We are grateful to Dr Sophie Bowness for her assistance with the cataloguing apparatus for this work. Dr Sophie Bowness is preparing the revised catalogue raisonné of Hepworth’s sculpture.


Endowed with a purity of form and a sense of physical intimacy, Three Forms embodies Hepworth's exploration of form. Conceived in 1932 and carved from grey alabaster, the original (BH 66, Tate, London) is a seminal work of determining importance of the relationship between solid and void, and was one of the earliest examples of such an arrangement in Hepworth’s oeuvre. The present piece (BH 521) was later cast in bronze in 1971 by Morris Singer Foundry.

Three carefully arranged rounded forms stand with intricate tension, personifying the artist’s preoccupation with exploring relationships that arise when multiple forms are juxtaposed. The shapes and locations of the forms have been seen as holding some general proportional sequence, however, it is likely that such relationships were worked out by eye (see M. Gale and C. Stephens, Barbara Hepworth Works in the Tate Gallery Collection and the Barbara Hepworth Museum St Ives, London, 1999, pp. 49-50).

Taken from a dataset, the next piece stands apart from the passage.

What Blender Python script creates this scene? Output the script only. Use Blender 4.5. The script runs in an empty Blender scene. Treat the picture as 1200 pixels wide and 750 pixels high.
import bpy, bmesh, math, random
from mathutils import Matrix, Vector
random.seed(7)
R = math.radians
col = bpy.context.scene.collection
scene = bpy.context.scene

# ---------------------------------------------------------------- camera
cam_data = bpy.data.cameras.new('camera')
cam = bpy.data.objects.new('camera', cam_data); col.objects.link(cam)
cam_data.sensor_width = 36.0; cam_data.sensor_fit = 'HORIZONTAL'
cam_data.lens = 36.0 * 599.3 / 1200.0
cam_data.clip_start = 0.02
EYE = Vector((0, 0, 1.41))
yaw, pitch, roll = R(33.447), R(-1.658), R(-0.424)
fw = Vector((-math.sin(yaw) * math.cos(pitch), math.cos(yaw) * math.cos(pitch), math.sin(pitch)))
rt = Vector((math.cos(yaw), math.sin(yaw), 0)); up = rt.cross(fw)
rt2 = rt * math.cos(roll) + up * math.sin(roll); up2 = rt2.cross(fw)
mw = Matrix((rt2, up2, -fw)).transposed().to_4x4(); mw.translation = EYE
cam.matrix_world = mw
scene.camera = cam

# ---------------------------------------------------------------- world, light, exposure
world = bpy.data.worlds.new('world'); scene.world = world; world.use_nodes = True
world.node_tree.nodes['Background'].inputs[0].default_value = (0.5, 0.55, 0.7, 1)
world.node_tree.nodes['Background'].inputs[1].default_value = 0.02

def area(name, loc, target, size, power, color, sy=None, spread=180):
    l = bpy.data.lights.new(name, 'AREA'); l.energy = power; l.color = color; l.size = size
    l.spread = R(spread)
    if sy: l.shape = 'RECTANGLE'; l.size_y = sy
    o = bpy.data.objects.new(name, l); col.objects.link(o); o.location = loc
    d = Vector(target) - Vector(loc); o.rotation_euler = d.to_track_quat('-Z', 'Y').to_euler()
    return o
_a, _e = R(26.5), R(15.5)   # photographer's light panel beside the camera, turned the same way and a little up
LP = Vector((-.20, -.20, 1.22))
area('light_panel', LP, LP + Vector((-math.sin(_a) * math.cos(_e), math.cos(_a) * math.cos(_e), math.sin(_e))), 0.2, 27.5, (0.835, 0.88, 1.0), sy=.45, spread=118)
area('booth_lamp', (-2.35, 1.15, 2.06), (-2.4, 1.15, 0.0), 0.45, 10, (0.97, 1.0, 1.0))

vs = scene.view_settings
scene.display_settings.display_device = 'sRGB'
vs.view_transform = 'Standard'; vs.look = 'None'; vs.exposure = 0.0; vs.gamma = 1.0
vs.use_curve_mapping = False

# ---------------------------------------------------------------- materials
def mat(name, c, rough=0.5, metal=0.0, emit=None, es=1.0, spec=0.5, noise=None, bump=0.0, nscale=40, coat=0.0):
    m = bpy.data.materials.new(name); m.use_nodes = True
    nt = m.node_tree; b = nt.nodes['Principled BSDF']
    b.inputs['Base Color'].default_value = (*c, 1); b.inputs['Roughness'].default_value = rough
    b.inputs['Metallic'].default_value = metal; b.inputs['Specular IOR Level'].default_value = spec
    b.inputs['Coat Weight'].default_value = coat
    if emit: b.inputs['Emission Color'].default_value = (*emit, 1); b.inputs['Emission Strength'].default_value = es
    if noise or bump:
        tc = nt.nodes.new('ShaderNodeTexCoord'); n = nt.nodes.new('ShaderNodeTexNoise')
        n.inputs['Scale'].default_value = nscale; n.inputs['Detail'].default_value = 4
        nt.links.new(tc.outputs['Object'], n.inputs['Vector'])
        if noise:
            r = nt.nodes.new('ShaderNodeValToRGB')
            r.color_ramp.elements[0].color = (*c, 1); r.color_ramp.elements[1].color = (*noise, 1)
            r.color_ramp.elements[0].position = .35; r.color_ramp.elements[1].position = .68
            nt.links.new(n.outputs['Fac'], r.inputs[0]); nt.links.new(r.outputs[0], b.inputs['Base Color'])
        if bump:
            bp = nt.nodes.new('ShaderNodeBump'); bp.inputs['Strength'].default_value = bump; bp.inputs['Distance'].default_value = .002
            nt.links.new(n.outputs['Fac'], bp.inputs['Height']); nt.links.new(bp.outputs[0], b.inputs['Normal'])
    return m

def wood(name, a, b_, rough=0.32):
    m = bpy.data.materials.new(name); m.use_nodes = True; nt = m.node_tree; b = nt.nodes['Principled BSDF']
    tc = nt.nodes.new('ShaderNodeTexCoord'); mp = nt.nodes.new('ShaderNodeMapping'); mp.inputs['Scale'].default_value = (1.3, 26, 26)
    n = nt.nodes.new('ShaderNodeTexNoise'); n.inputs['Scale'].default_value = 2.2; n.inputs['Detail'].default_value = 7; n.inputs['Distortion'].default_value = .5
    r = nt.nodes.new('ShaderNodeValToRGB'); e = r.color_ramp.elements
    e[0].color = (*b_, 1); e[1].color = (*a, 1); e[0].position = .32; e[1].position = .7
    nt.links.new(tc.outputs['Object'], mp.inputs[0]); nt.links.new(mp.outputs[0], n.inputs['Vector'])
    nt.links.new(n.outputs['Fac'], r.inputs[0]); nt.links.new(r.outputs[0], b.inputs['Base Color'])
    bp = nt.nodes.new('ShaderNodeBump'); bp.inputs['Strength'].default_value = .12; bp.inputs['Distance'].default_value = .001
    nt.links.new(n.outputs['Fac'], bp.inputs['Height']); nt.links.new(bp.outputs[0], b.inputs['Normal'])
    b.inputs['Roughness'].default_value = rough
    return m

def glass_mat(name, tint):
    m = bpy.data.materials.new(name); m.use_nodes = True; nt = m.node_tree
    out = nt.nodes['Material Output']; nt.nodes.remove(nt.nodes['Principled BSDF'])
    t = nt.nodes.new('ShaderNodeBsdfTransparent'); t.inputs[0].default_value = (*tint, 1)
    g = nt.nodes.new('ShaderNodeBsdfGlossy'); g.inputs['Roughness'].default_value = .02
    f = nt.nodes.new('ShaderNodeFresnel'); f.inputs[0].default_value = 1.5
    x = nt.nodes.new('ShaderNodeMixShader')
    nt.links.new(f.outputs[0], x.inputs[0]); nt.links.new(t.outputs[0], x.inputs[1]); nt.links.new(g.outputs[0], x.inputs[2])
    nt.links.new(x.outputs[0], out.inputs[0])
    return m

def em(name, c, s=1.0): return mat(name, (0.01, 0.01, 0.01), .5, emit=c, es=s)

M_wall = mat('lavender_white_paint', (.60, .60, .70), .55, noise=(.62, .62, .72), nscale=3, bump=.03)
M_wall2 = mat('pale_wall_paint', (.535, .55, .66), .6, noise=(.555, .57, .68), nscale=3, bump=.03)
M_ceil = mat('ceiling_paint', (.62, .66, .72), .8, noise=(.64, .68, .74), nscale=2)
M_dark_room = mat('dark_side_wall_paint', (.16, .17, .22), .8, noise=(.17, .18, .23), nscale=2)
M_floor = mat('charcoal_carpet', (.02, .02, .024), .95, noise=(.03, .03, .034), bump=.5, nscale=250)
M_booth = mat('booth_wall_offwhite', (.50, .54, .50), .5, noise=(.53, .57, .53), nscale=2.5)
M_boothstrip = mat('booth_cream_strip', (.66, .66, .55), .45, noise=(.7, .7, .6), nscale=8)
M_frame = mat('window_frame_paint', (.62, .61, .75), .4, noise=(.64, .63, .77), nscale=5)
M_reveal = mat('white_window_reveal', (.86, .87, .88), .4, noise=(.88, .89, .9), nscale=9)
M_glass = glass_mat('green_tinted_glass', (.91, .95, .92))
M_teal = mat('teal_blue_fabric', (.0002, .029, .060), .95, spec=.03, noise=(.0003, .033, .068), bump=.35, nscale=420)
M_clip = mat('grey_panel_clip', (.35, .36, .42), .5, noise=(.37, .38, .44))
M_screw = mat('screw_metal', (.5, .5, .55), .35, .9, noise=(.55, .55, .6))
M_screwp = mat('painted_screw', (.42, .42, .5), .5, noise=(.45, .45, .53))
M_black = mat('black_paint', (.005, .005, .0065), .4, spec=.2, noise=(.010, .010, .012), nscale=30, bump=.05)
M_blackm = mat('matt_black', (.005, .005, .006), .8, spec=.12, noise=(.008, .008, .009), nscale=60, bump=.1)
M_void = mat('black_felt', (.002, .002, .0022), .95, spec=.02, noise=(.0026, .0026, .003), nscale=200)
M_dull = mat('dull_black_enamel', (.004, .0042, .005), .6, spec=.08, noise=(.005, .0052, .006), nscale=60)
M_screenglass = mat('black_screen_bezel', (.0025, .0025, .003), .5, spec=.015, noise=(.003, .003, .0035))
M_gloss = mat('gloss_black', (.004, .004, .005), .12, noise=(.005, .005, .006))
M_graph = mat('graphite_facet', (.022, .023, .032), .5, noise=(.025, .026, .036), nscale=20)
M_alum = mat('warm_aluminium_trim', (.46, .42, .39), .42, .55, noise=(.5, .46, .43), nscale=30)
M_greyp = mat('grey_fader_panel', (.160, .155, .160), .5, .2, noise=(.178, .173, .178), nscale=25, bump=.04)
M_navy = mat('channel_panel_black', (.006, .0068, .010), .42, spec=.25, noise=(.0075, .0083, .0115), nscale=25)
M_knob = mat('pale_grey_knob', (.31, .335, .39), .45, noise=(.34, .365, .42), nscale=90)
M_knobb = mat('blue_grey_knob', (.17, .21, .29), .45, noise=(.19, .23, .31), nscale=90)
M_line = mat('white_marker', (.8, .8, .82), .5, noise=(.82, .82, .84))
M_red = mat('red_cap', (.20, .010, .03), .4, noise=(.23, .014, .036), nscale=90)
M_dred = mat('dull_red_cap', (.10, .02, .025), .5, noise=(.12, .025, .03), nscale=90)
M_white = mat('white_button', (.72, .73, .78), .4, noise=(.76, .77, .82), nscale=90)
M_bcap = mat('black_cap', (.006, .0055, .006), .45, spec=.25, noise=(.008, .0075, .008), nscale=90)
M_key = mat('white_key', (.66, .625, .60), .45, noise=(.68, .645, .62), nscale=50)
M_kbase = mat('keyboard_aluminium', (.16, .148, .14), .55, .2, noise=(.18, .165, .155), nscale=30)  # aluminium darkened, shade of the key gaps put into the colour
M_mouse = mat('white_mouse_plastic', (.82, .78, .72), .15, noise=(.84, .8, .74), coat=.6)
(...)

In the mid-1930s, Hampstead became the centre for the abstract avant-garde movement, and Hepworth, alongside key figures of the cultural scene such as Naum Gabo, Piet Mondrian, Herbert Read and her then husband Ben Nicholson, established her life and practice there. It was at this time that Hepworth first explored the motif of three forms, soon after the birth of her triplets Rachel, Sarah and Simon on 3 October 1934. Herbert Read comments, 'Although Hepworth had been arranging organic elements on bases during 1933-34, the geometric forms seem to date from 1935. She would later associate the move to abstraction with the birth of her triplets. "When I started carving again in November 1934," she wrote, "my work seemed to have changed direction although the only fresh influence had been the arrival of the children. The work was more formal and all traces of naturalism had disappeared, and for some years I was absorbed in the relationships in space, in size and texture and weight, as well as in the tensions between the forms"' (H. Read, Barbara Hepworth: Carvings and Drawings, London, 1952, section 3).

The motif of three forms would become a recurring theme in Hepworth's sculpture, and she returned to this motif with renewed attention from the mid-1960s as she developed the theme of family relationships in her later sculpture.